NORDLAND — When he heard the explosion after seeing the blinding flash of light Tuesday morning, Marrowstone Island resident Greg Seran realized lightning had struck close to home.
A few minutes later, a column of smoke spiraled skyward through a stand of trees as a storage shed at the back of Seran’s Reiner Road property burned to the ground.
The fire was caused one of three lightning strikes reported during an unusual storm that hit in east Jefferson County.
One of the other lightning strikes was near East Beach Road, and the third was on Sleepy Hollow Road on the Quimper Peninsula.
Seran, who has lived on Marrowstone Island for 14 years after moving from Minnesota, said he’s used to thunderstorms from living in the Midwest.
But this is one of the first he’s seen here.
He said the thunder was no different than he’s heard during Midwest storms.
Small but powerful
Scott Sistek, a meteorologist with KOMO-TV in Seattle, described the storm that produced the lightning strikes as “isolated, but intense.”

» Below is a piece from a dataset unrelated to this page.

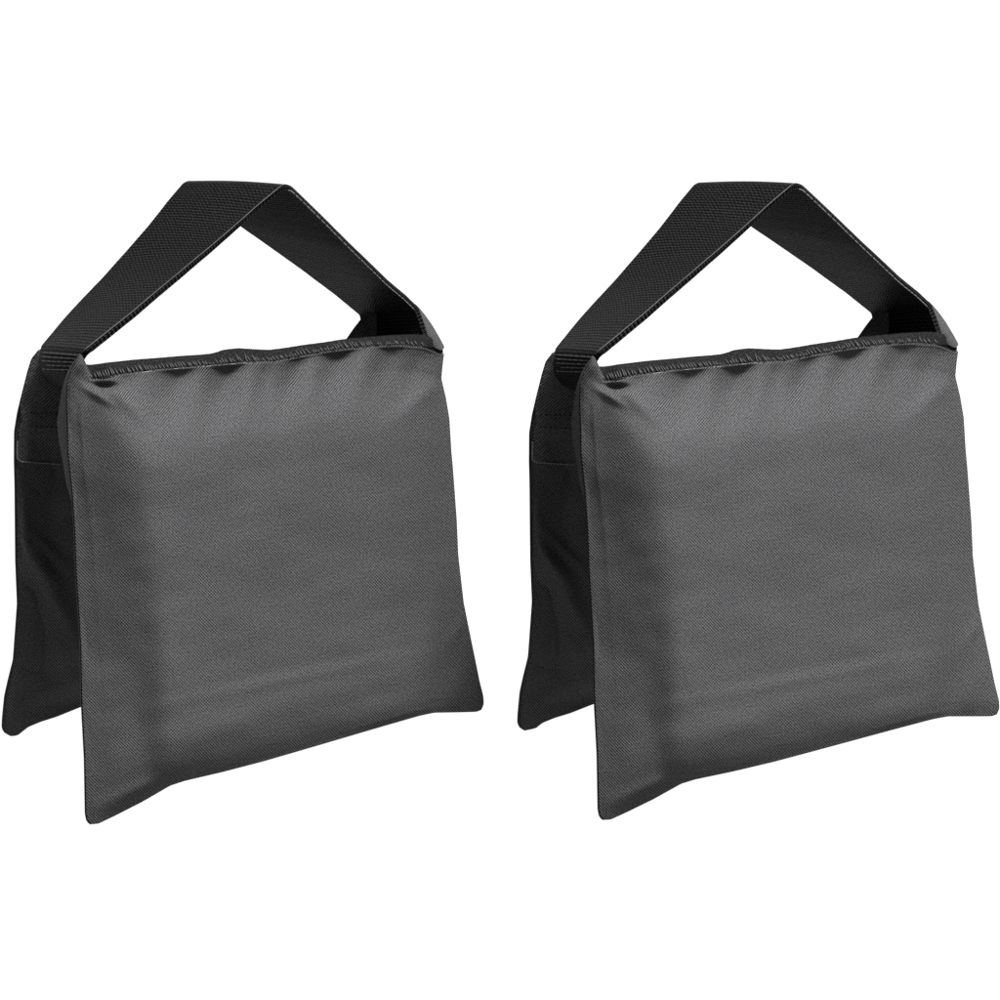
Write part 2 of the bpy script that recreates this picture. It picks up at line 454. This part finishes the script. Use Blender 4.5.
# --- webbing handle -------------------------------------------------
near = [(70, 391, -158), (66.5, 386, -172), (71, 373, -188), (78, 359, -200), (84, 349, -210), (130, 311.5, -184), (185, 264.5, -140), (226, 229.5, -108),
        (254, 204, -86), (279, 182.8, -72), (284, 181.3, -66), (289, 183.2, -60), (320, 213, -26), (350, 242.5, 6), (385, 276, 48), (404, 292, 70), (417, 304.5, 86), (422, 318, 88), (427, 334, 88), (429, 350, 90)]
far = [(58, 387, -108), (47, 382.5, -126), (40, 372, -138), (38.6, 357, -142), (41, 345.5, -142), (65, 316, -125), (104, 274, -102), (146, 225.5, -80),
       (166, 199.5, -66), (181, 181.5, -54), (187, 178.8, -48), (193, 184, -38), (215, 201, -10), (242, 221, 24), (300, 261.5, 92), (334, 287, 134), (361, 309, 166), (364, 322, 168), (366, 336, 168), (367, 350, 170)]
# unequal point spacing: interpolate both by shared parameter
def shared(pts, m, sm):
    pts = np.asarray(pts, float); n = len(pts); t = np.linspace(0, n - 1, m)
    # weight the parameter by mean segment length
    return np.stack([np.interp(t, np.arange(n), pts[:, k]) for k in range(3)], 1)
nn, ff = np.array(near, float), np.array(far, float)
seg = .5 * (np.linalg.norm(np.diff(nn, axis=0), axis=1) + np.linalg.norm(np.diff(ff, axis=0), axis=1))
cum = np.r_[0, np.cumsum(seg)]
M = 420
tt = np.linspace(0, cum[-1], M)
def curve(pts, sg=2.2):
    qq = np.stack([np.interp(tt, cum, pts[:, k]) for k in range(3)], 1)
    st = cum[-1] / (M - 1); s_ = sg / st; r = int(3 * s_)
    ker = np.exp(-.5 * (np.arange(-r, r + 1) / s_) ** 2); ker /= ker.sum()
    pad = np.concatenate([2 * qq[0] - qq[r:0:-1], qq, 2 * qq[-1] - qq[-2:-r - 2:-1]])
    return np.stack([np.convolve(pad[:, k], ker, 'valid') for k in range(3)], 1)
N3, F3 = curve(nn), curve(ff)
NC = 22
rows = []
for i in range(M):
    a3 = L(*N3[i]); b3 = L(*F3[i]); row = []
    for k in range(NC):
        f_ = k / (NC - 1)
        row.append(a3 * (1 - f_) + b3 * f_)
    rows.append(row)
rows = np.array(rows)
du = np.gradient(rows, axis=1); dv = np.gradient(rows, axis=0)
nrm = np.cross(du, dv); nrm /= np.linalg.norm(nrm, axis=-1, keepdims=True) + 1e-12
# smooth normals along the strap
ker = np.ones(9) / 9
for k in range(NC):
    for c in range(3):
        nrm[:, k, c] = np.convolve(np.pad(nrm[:, k, c], 4, 'edge'), ker, 'valid')
nrm /= np.linalg.norm(nrm, axis=-1, keepdims=True)
# which way is outward: away from the middle of the arch
mid = L(262, 330, -20)
sgn = np.sign(np.sum((rows[M // 2, NC // 2] - mid) * nrm[M // 2, NC // 2]))
nrm *= sgn
f_ = np.linspace(0, 1, NC)
crown = (np.sin(f_ * math.pi) * 1.6)[None, :, None]
wav = (rng.normal(0, 1, (M, 1, 1)))
wavs = np.convolve(np.pad(wav[:, 0, 0], 8, 'wrap'), np.ones(17) / 17, 'valid')[:, None, None]
rows = rows + nrm * (crown + wavs * .4) * U
def layer(off, thick, edge_in=0.0):
    g = rows + nrm * off * U
    nr, nc = g.shape[:2]
    bt = g - nrm * thick * U
    length = np.r_[0, np.cumsum(np.linalg.norm(np.diff(rows[:, NC // 2], axis=0), axis=1))] / U
    uu = np.tile(np.linspace(0, 98, nc), (nr, 1)); vv = np.tile(length[:, None], (1, nc))
    uvf = np.stack([uu, vv], -1).reshape(-1, 2)
    Nn = nr * nc
    fl = sgn > 0
    faces = grid_faces(nr, nc, flip=not fl) + grid_faces(nr, nc, off=Nn, flip=fl)
    ring = [(0, j) for j in range(nc)] + [(i, nc - 1) for i in range(1, nr)] + \
           [(nr - 1, j) for j in range(nc - 2, -1, -1)] + [(i, 0) for i in range(nr - 2, 0, -1)]
    for k in range(len(ring)):
        a = ring[k][0] * nc + ring[k][1]; c = ring[(k + 1) % len(ring)]; c = c[0] * nc + c[1]
        faces.append((a, c, c + Nn, a + Nn) if fl else (a, a + Nn, c + Nn, c))
    return np.concatenate([g.reshape(-1, 3), bt.reshape(-1, 3)]), faces, np.concatenate([uvf, uvf])
V1, F1, UV1 = layer(0, 2.6)
V2, F2, UV2 = layer(-3.1, 2.8)
F2 = [tuple(i + len(V1) for i in f) for f in F2]
handle = mesh_obj('handle', np.concatenate([V1, V2]), F1 + F2, M_WEB, root, np.concatenate([UV1, UV2]))
# selvage edge threads: outer near edge on the left leg, inner edge on the right leg
sel1, sel2 = [], []
for i in range(M):
    if near and 78 < N3[i][0] < 283 and N3[i][1] < 352: sel1.append(rows[i, 0] + nrm[i, 0] * .2 * U)
    if N3[i][0] > 286 and N3[i][1] < 304: sel2.append(rows[i, 0] - nrm[i, 0] * 5.4 * U - F * 1.0 * U)
tubes('selvage', [sel1], .5, M_THREAD, handle)
dl = []
i = 0
while i < len(sel2) - 4:
    n_ = int(rng.integers(3, 6)); dl.append(sel2[i:i + n_ + 1]); i += n_ + (1 if rng.random() < .6 else 0)
tubes('edge_stitching', dl, .6, M_PALE, handle)
# sewn-in cross ribs where the strap folds at the left end
ribs = []
for i in range(M):
    if N3[i][1] > 340 and N3[i][0] < 90 and 352 < .5 * (N3[i][1] + F3[i][1]) < 372 and i % 3 == 0:
        for k0 in range(1, NC - 4, 3):
            if rng.random() < .08: continue
            ribs.append([rows[i, k] + nrm[i, k] * (.1 + rng.uniform(0, .7)) * U for k in range(k0, k0 + 4)])
if ribs: tubes('bartack', ribs, .7, M_THREAD, handle)

# --- right end gusset (pale fold beside the strap) --------------------
A = [(413, 302), (417, 306), (422.8, 313), (430, 323), (436.2, 333.5), (441.8, 343.2), (442.2, 345)]
B = [(415.5, 307), (417.5, 316), (419.5, 326), (422.5, 335), (428, 341), (434.5, 346), (440, 348.5)]
a = resample(A, 40, 1.2); b = resample(B, 40, 1.2)
rows2 = []
for i in range(40):
    t = i / 39; row = []
    for k in range(8):
        f2 = k / 7; p = a[i] * (1 - f2) + b[i] * f2
        row.append(L(p[0], p[1], 100 - 8 * t - 3 * f2 - 4 * math.sin(math.pi * f2) * math.sin(math.pi * t)))
    rows2.append(row)
strip('end_gusset', rows2, M_FAB, root, thick=1.8, su=34, sv=62)
# outer side of the same gusset, running back to the rear pouch
A = [(415.5, 303), (424, 313), (431, 323), (437, 333.5), (442.3, 344), (442.5, 351)]
rows2 = []
a = resample(A, 40, 1.2)
for i in range(40):
    t = i / 39; row = []
    for k in range(8):
        f2 = k / 7
        row.append(L(a[i][0] - 18 * f2 * t - .5, a[i][1] - 4 * f2 * t + .5, 103 - 8 * t + 66 * f2))
    rows2.append(row)
strip('side_gusset', rows2, M_FAB, root, thick=1.5, su=40, sv=60)
# bottom dark webbing fold at the right corner
g1 = resample([(421, 330), (428, 338), (436, 346), (441, 348)], 20, 1); g2 = resample([(420, 345), (428, 348), (434, 352), (440, 354)], 20, 1)
rows2 = [[L(*(g1[i] * (1 - k / 5) + g2[i] * k / 5), 93 - 4 * k / 5) for k in range(6)] for i in range(20)]
strip('strap_end', rows2, M_WEB, handle, thick=1.5, su=20, sv=30)

# ------------------------------------------------------------------ placing the two bags
cam_h = -centre[2]                               # camera height above the ground
def place(r, alpha, label):
    Rm = Matrix.Rotation(alpha, 4, Vector(UP))
    r.matrix_world = Matrix.Translation((0, 0, cam_h)) @ Rm @ Matrix.Translation(Vector(centre)) @ Matrix.Scale(.996, 4)
    r['label'] = label; r['category'] = 'sandbag'; r['group'] = 'pair of saddle sandbags'

def copy_tree(o, parent=None):
    c = o.copy(); COL.objects.link(c)
    if parent is not None: c.parent = parent
    for chd in o.children: copy_tree(chd, c)
    return c
twin = copy_tree(root)
a_l = math.atan(257.9 / D); a_r = -math.atan(255.4 / D)
place(root, a_l, 'grey twill saddle sandbag with black webbing handle, left one of the pair')
place(twin, a_r, 'grey twill saddle sandbag with black webbing handle, right one of the pair')

# ------------------------------------------------------------------ self-lit white floor + studio
def plane(name, size, z):
    s = size / 2
    return mesh_obj(name, [(-s, -s, z), (s, -s, z), (s, s, z), (-s, s, z)], [(0, 1, 2, 3)], None or M_FLOOR, None, smooth=False)
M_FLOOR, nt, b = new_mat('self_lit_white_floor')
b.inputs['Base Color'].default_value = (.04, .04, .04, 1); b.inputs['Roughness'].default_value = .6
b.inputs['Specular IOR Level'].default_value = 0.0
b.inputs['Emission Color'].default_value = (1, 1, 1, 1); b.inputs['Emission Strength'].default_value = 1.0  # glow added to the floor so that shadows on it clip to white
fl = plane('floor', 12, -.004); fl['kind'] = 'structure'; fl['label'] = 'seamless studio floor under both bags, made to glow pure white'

w = bpy.data.worlds.new('World'); sc.world = w; w.use_nodes = True
bg = w.node_tree.nodes['Background']; bg.inputs[0].default_value = (1, 1, 1, 1); bg.inputs[1].default_value = 1.0

def area(name, loc, target, size, power):
    ld = bpy.data.lights.new(name, 'AREA'); ld.shape = 'RECTANGLE'; ld.size = size[0]; ld.size_y = size[1]; ld.energy = power
    o = bpy.data.objects.new(name, ld); COL.objects.link(o); o.location = loc
    o.rotation_euler = (Vector(target) - Vector(loc)).to_track_quat('-Z', 'Y').to_euler()
    return o
area('key_softbox', (.84, -.02, 2.85), (0, 1.15, .1), (.7, .7), 580)

cd = bpy.data.cameras.new('camera'); cam = bpy.data.objects.new('camera', cd); COL.objects.link(cam)
cd.sensor_width = 36; cd.lens = 36 * D / 1000 * .9945; cd.clip_start = .01; cd.clip_end = 100
cam.location = (0, 0, cam_h); cam.rotation_euler = (math.radians(90) - E, 0, 0)
sc.camera = cam

sc.view_settings.view_transform = 'Standard'; sc.view_settings.look = 'None'
sc.view_settings.exposure = 0; sc.view_settings.gamma = 1; sc.view_settings.use_curve_mapping = False
sc.render.engine = 'CYCLES'
sc.cycles.use_denoising = False
sc.render.filter_size = 1.0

“The storm was so small that it didn’t show up on the radar screens,” Sistek told Peninsula Daily News during a telephone interview Tuesday afternoon.
He lives in the Mukilteo area and said he mistook the rumbling of thunder for military jets from Whidbey Island Naval Air Station.
Firefighters from Chimacum, Irondale, Port Hadlock, Cape George and Marrowstone Island battled the fire in the storage shed and an adjacent pump house.
Firefighters arrived on the scene to find large and small pieces of fir trees scattered up to about 100 feet from where the single bolt of lightning exploded through bark and wood.
The tops of three trees were sheered off by the lightning bolt about 60 feet above ground level. One larger alder was split down the middle.
In all, five trees were damaged by the lightning strike.